■ Input
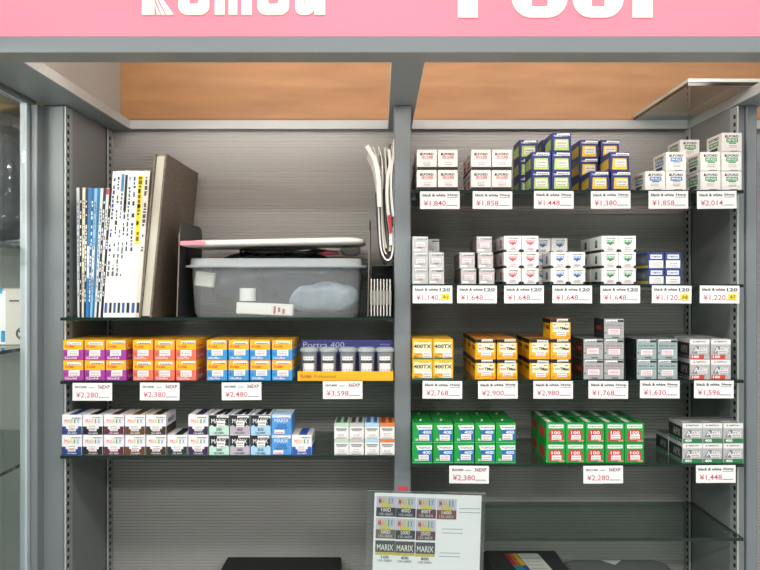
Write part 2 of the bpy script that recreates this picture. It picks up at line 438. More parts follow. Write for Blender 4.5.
# MARIX boxes
MC = ['e0523a','f09a28','d8c62a','49a85a','3a6fc0']
def marix(c, style='white', top='e8e6ea', num='400'):
    def deco(F, Lf, R, T):
        if style == 'white':
            F.poly([(.015,.015),(.985,.015),(.985,.42),(.80,.42),(.80,.30),(.70,.30),(.70,.18),(.30,.18),(.30,.30),(.2,.30),(.2,.42),(.015,.42)], c)
            for i, ch in enumerate('MARIX'): F.text(ch, .14+i*.15+(.02 if ch=='I' else 0), .58, .27+i*.15-(.05 if ch=='I' else 0), .78, MC[i], .0)
            F.text('135-36EX', .28,.05,.76,.13,'f2f2f2',.01); F.text(num, .36,.24,.62,.36,'55555a',.01)
            T.poly([(.35,.0),(.75,.0),(.75,1),(.35,1)], c); T.rect(.8,0,.97,1,'cfcfd4')
            Lf.rect(0,.02,1,.42,c); R.rect(0,.02,1,.42,c)
            R.text('MARIX', .2,.55,.8,.8,'55555a',.01)
        elif style == 'dark':
            F.poly([(.015,.98),(.985,.98),(.985,.42),(.85,.5),(.74,.4),(.5,.46),(.26,.4),(.14,.5),(.015,.42)], '1a1c20')
            F.text('MARIX', .12,.58,.86,.80,'f2f2f2',.0); F.text(num, .35,.2,.64,.33,'3a3c40',.02); F.text('135-36EX', .25,.06,.75,.15,'3a3c40',.02)
            T.poly([(.2,.0),(.55,.0),(.8,1),(.4,1)], '1a1c20'); T.rect(.7,0,.9,1,'1a1c20')
            R.rect(0,.5,1,.98,'1a1c20')
        elif style == 'blue':
            F.text('MARIX', .15,.62,.85,.8,'e6f0fa',.0); F.text('COLOR', .3,.42,.75,.53,'24487c',.02); F.text('NEGATIVE', .2,.30,.8,.38,'24487c',.02)
            F.rect(.015,.85,.985,.98,'b5d2ee')
            T.poly([(.0,.0),(1,0),(1,.5),(.0,.7)], 'a9cbe8')
    st = {'white': [('price_sticker',(.30,.26,.72,.52),'f3f1ee',[('9a9aa0',.1,.9),('c98a92',.1,.9)]), ('shop_sticker',(.45,.83,.96,.94),'f6f5f2',[('55555a',.08,.95)])],
          'dark': [('price_sticker',(.36,.40,.76,.70),'f3f1ee',[('55555a',.1,.9),('9a9aa0',.1,.9)]), ('shop_sticker',(.40,.84,.97,.95),'f6f5f2',[('55555a',.08,.95)])],
          'blue': [('price_sticker',(.12,.06,.62,.26),'f3e6ea',[('c98a92',.1,.9)]), ('shop_sticker',(.36,.85,.97,.96),'f6f5f2',[('55555a',.08,.95)])]}[style]
    body = {'white': 'ece9ee', 'dark': c, 'blue': '4f94d6'}[style]
    return kind(20.3, 20.3, D, body, deco, faces={'T': top}, stickers=st)
MK = [(marix('24407e',num='100'),60.9,2,'blue-banded'), (marix('17181f',num='400'),82,2,'black-banded'), (marix('5a2436',num='800'),103.2,2,'maroon-banded'),
      (marix('5f3f22',top='d9ccb8',num='1600'),124.3,2,'brown-banded'), (marix('3b2c20',top='d9ccb8',num='3200'),145.5,2,'dark-brown-banded'),
      (marix('18302c',num='500'),166.6,1,'green-black-banded'), (marix('35204a',num='250'),187.6,2,'purple-banded'), (marix('b9dccf','dark',num='200'),208.6,2,'mint and black'),
      (marix('b9aebb','dark',num='400'),229.4,2,'mauve and black'), (marix('a3cdea','dark',num='50'),250.2,2,'sky blue and black'), (marix('4f94d6','blue'),271,2,'plain blue')]
for k, px, lv, d in MK:
    for L in range(lv):
        for r in range(1):
            place(k, (px-380)*S+k.w/2, .004+k.d/2+r*(k.d+.002), lsh[3]+.0001+L*(k.h+.0001),
                  '%s film box, %s%s, left bay lowest shelf' % (d, ('bottom one','top one')[L] if lv == 2 else 'one layer high', (' in front',' in the rear row')[r] if lv==2 else ''), 'multicolour lettered film boxes', r == 0)
kl = marix('2a55a8', top='dcd8cc')
place(kl, (291.5-380)*S+kl.w/2, .004+kl.d/2, lsh[3]+.0001, 'blue and white film box at the right end of its row, one high', 'multicolour lettered film boxes')
# four little pastel columns
def pastel(c, top):
    def deco(F, Lf, R, T):
        F.rect(.015,.80,.985,.985,c); F.text('PHOENIX' if False else 'FILM', .2,.83,.6,.95,'46484c',.02) if False else None
        F.rect(.12,.62,.88,.68,'3c3e42'); F.rect(.2,.53,.8,.57,'6c6e74'); F.rect(.15,.06,.85,.10,'8c8e94')
        T.rect(.1,.15,.4,.95,top); T.rect(.6,.15,.85,.95,top)
    return kind(14.9, 15.9, .065, 'e6e5e0', deco, faces={'T': c}, stickers=[('price_sticker',(.2,.2,.8,.45),'f7f5f2',[('9a9aa0',.1,.9),('b9848c',.1,.9)])])
for i, (c, tp, nm) in enumerate((('b5cdb8','3f5a45','green'),('b9b9b6','3e3e40','grey'),('a9cfe8','2a5f9a','light blue'),('d9783c','8a3c1c','orange'))):
    k = pastel(c, tp)
    for L in range(2):
        place(k, (334+i*15.3-380)*S+k.w/2, .004+k.d/2, lsh[3]+.0001+L*(k.h+.0001),
              'small white film box with %s top, %s one, beside the middle post' % (nm, ('lower','upper')[L]), 'small pastel film boxes')

# --- right bay, top shelf: white boxes with black base
def ilford(c, name, w=20.1, h=20.4, d=D, side=True, wide=False):
    def deco(F, Lf, R, T):
        if not wide:
            F.rect(.0,.0,1,.155,'161616')
        else:
            F.poly([(.0,.0),(.12,.0),(.12,.12),(.0,.2)],'161616'); F.poly([(.88,.0),(1,.0),(1,.2),(.88,.12)],'161616')
        F.text('ILFORD', .2,.72,.84,.84,'1c1c1c',.03); F.text(name, .22,.54,.82,.69,c,.02)
        F.poly([(.14,.72),(.19,.88),(.24,.72)],'161616') 
        F.rect(.36,.40,.70,.42,'8c8c8c'); F.rect(.3,.33,.74,.35,'c09a9a'); F.rect(.36,.22,.66,.25,'8c8c8c')
        for f in (Lf, R):
            f.rect(0,.0,1,.12,'161616'); f.rect(.25,.32,.75,.52,c) ; f.text('ILFORD', .22,.64,.8,.8,'1c1c1c',.03); f.rect(.25,.2,.75,.28,'2c2c2c')
    return kind(w, h, d, 'e8e6e1', deco, faces={'B': '101010'}, stickers=[('price_sticker',(.24,.24,.74,.46),'efece8',[('a9a0a0',.1,.9),('b98a8e',.1,.9)])])
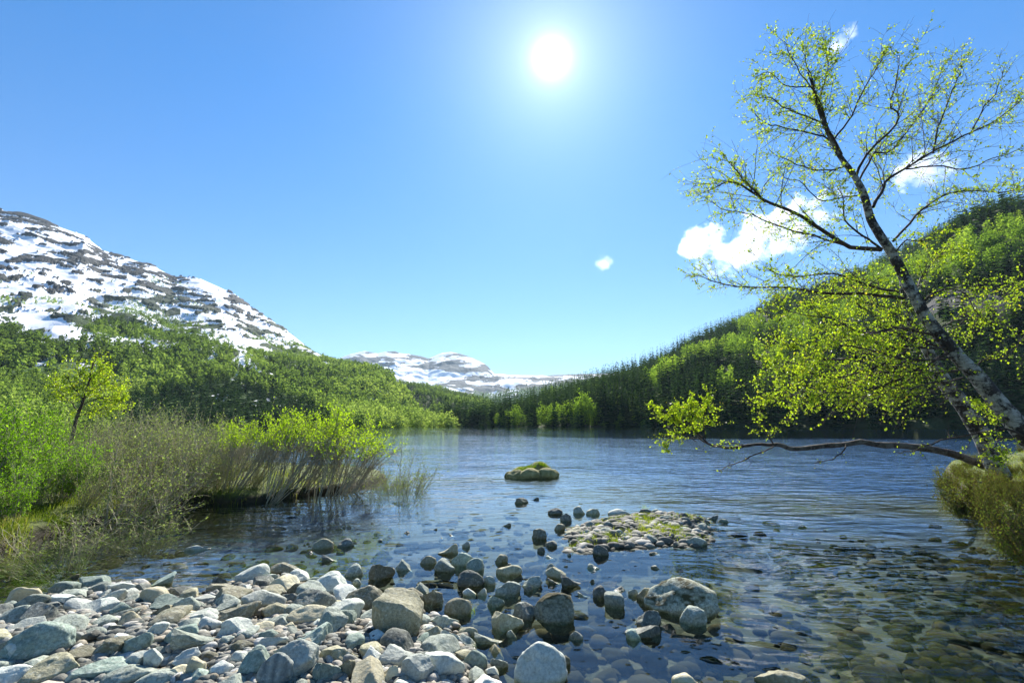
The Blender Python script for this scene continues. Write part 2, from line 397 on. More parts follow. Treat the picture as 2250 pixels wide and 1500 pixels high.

■ Problem to solve
Pictures are excluded; output everything else in the data verbatim.

■ Expected output
Write part 2 of the bpy script that recreates this picture. It picks up at line 438. More parts follow. Write for Blender 4.5.
# MARIX boxes
MC = ['e0523a','f09a28','d8c62a','49a85a','3a6fc0']
def marix(c, style='white', top='e8e6ea', num='400'):
    def deco(F, Lf, R, T):
        if style == 'white':
            F.poly([(.015,.015),(.985,.015),(.985,.42),(.80,.42),(.80,.30),(.70,.30),(.70,.18),(.30,.18),(.30,.30),(.2,.30),(.2,.42),(.015,.42)], c)
            for i, ch in enumerate('MARIX'): F.text(ch, .14+i*.15+(.02 if ch=='I' else 0), .58, .27+i*.15-(.05 if ch=='I' else 0), .78, MC[i], .0)
            F.text('135-36EX', .28,.05,.76,.13,'f2f2f2',.01); F.text(num, .36,.24,.62,.36,'55555a',.01)
            T.poly([(.35,.0),(.75,.0),(.75,1),(.35,1)], c); T.rect(.8,0,.97,1,'cfcfd4')
            Lf.rect(0,.02,1,.42,c); R.rect(0,.02,1,.42,c)
            R.text('MARIX', .2,.55,.8,.8,'55555a',.01)
        elif style == 'dark':
            F.poly([(.015,.98),(.985,.98),(.985,.42),(.85,.5),(.74,.4),(.5,.46),(.26,.4),(.14,.5),(.015,.42)], '1a1c20')
            F.text('MARIX', .12,.58,.86,.80,'f2f2f2',.0); F.text(num, .35,.2,.64,.33,'3a3c40',.02); F.text('135-36EX', .25,.06,.75,.15,'3a3c40',.02)
            T.poly([(.2,.0),(.55,.0),(.8,1),(.4,1)], '1a1c20'); T.rect(.7,0,.9,1,'1a1c20')
            R.rect(0,.5,1,.98,'1a1c20')
        elif style == 'blue':
            F.text('MARIX', .15,.62,.85,.8,'e6f0fa',.0); F.text('COLOR', .3,.42,.75,.53,'24487c',.02); F.text('NEGATIVE', .2,.30,.8,.38,'24487c',.02)
            F.rect(.015,.85,.985,.98,'b5d2ee')
            T.poly([(.0,.0),(1,0),(1,.5),(.0,.7)], 'a9cbe8')
    st = {'white': [('price_sticker',(.30,.26,.72,.52),'f3f1ee',[('9a9aa0',.1,.9),('c98a92',.1,.9)]), ('shop_sticker',(.45,.83,.96,.94),'f6f5f2',[('55555a',.08,.95)])],
          'dark': [('price_sticker',(.36,.40,.76,.70),'f3f1ee',[('55555a',.1,.9),('9a9aa0',.1,.9)]), ('shop_sticker',(.40,.84,.97,.95),'f6f5f2',[('55555a',.08,.95)])],
          'blue': [('price_sticker',(.12,.06,.62,.26),'f3e6ea',[('c98a92',.1,.9)]), ('shop_sticker',(.36,.85,.97,.96),'f6f5f2',[('55555a',.08,.95)])]}[style]
    body = {'white': 'ece9ee', 'dark': c, 'blue': '4f94d6'}[style]
    return kind(20.3, 20.3, D, body, deco, faces={'T': top}, stickers=st)
MK = [(marix('24407e',num='100'),60.9,2,'blue-banded'), (marix('17181f',num='400'),82,2,'black-banded'), (marix('5a2436',num='800'),103.2,2,'maroon-banded'),
      (marix('5f3f22',top='d9ccb8',num='1600'),124.3,2,'brown-banded'), (marix('3b2c20',top='d9ccb8',num='3200'),145.5,2,'dark-brown-banded'),
      (marix('18302c',num='500'),166.6,1,'green-black-banded'), (marix('35204a',num='250'),187.6,2,'purple-banded'), (marix('b9dccf','dark',num='200'),208.6,2,'mint and black'),
      (marix('b9aebb','dark',num='400'),229.4,2,'mauve and black'), (marix('a3cdea','dark',num='50'),250.2,2,'sky blue and black'), (marix('4f94d6','blue'),271,2,'plain blue')]
for k, px, lv, d in MK:
    for L in range(lv):
        for r in range(1):
            place(k, (px-380)*S+k.w/2, .004+k.d/2+r*(k.d+.002), lsh[3]+.0001+L*(k.h+.0001),
                  '%s film box, %s%s, left bay lowest shelf' % (d, ('bottom one','top one')[L] if lv == 2 else 'one layer high', (' in front',' in the rear row')[r] if lv==2 else ''), 'multicolour lettered film boxes', r == 0)
kl = marix('2a55a8', top='dcd8cc')
place(kl, (291.5-380)*S+kl.w/2, .004+kl.d/2, lsh[3]+.0001, 'blue and white film box at the right end of its row, one high', 'multicolour lettered film boxes')
# four little pastel columns
def pastel(c, top):
    def deco(F, Lf, R, T):
        F.rect(.015,.80,.985,.985,c); F.text('PHOENIX' if False else 'FILM', .2,.83,.6,.95,'46484c',.02) if False else None
        F.rect(.12,.62,.88,.68,'3c3e42'); F.rect(.2,.53,.8,.57,'6c6e74'); F.rect(.15,.06,.85,.10,'8c8e94')
        T.rect(.1,.15,.4,.95,top); T.rect(.6,.15,.85,.95,top)
    return kind(14.9, 15.9, .065, 'e6e5e0', deco, faces={'T': c}, stickers=[('price_sticker',(.2,.2,.8,.45),'f7f5f2',[('9a9aa0',.1,.9),('b9848c',.1,.9)])])
for i, (c, tp, nm) in enumerate((('b5cdb8','3f5a45','green'),('b9b9b6','3e3e40','grey'),('a9cfe8','2a5f9a','light blue'),('d9783c','8a3c1c','orange'))):
    k = pastel(c, tp)
    for L in range(2):
        place(k, (334+i*15.3-380)*S+k.w/2, .004+k.d/2, lsh[3]+.0001+L*(k.h+.0001),
              'small white film box with %s top, %s one, beside the middle post' % (nm, ('lower','upper')[L]), 'small pastel film boxes')

# --- right bay, top shelf: white boxes with black base
def ilford(c, name, w=20.1, h=20.4, d=D, side=True, wide=False):
    def deco(F, Lf, R, T):
        if not wide:
            F.rect(.0,.0,1,.155,'161616')
        else:
            F.poly([(.0,.0),(.12,.0),(.12,.12),(.0,.2)],'161616'); F.poly([(.88,.0),(1,.0),(1,.2),(.88,.12)],'161616')
        F.text('ILFORD', .2,.72,.84,.84,'1c1c1c',.03); F.text(name, .22,.54,.82,.69,c,.02)
        F.poly([(.14,.72),(.19,.88),(.24,.72)],'161616') 
        F.rect(.36,.40,.70,.42,'8c8c8c'); F.rect(.3,.33,.74,.35,'c09a9a'); F.rect(.36,.22,.66,.25,'8c8c8c')
        for f in (Lf, R):
            f.rect(0,.0,1,.12,'161616'); f.rect(.25,.32,.75,.52,c) ; f.text('ILFORD', .22,.64,.8,.8,'1c1c1c',.03); f.rect(.25,.2,.75,.28,'2c2c2c')
    return kind(w, h, d, 'e8e6e1', deco, faces={'B': '101010'}, stickers=[('price_sticker',(.24,.24,.74,.46),'efece8',[('a9a0a0',.1,.9),('b98a8e',.1,.9)])])
The Blender Python script for this scene continues. Write part 2, from line 397 on. More parts follow. Treat the picture as 2250 pixels wide and 1500 pixels high.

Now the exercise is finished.